Bear with me. I just drank some of my special tea so I’m a little rambly.
I have a weird relationship with my family of origin. At one point, I went NC, but we’ve been texting a lot more since my grandfather died. I live far away from them and try to get them to visit (I visited them the last time), but they make every excuse in the book to cancel plans…
So I know my own family is unreliable, this is something I’ve accepted over time. HOWEVER. when I met my husband, he told me his family was so amazing and so kind, the best family ever, you get the picture.
Now you see where this is going.
There’s been a TON of drama between us and my in-laws. To the point where I’m not talking to them. I think they trigger me because they act similarly (not in a good way) to my own family in ways, and that’s caused us to have so much conflict.

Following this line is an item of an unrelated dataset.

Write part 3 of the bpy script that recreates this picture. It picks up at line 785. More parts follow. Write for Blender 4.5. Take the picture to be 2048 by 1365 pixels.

My MIL blocked me after I told her I wouldn’t watch her dogs for 2 weeks without pay. She’s paid several other family members, who have more money then us already, to watch the dogs. I have a shitty apartment I can’t just leave for 2 weeks (we just had a bug infestation), not to mention my husband and I are POOR!!!! Her house is 45 minutes from our work. It’s not like we can just account for that extra gas price as a favor. We are poor.
I called her out on it and she blocked me. Now I feel disillusioned. Why is everyone so shitty like for real.
How do I deal with this disappointment that my “new family” isn’t as great as I once thought.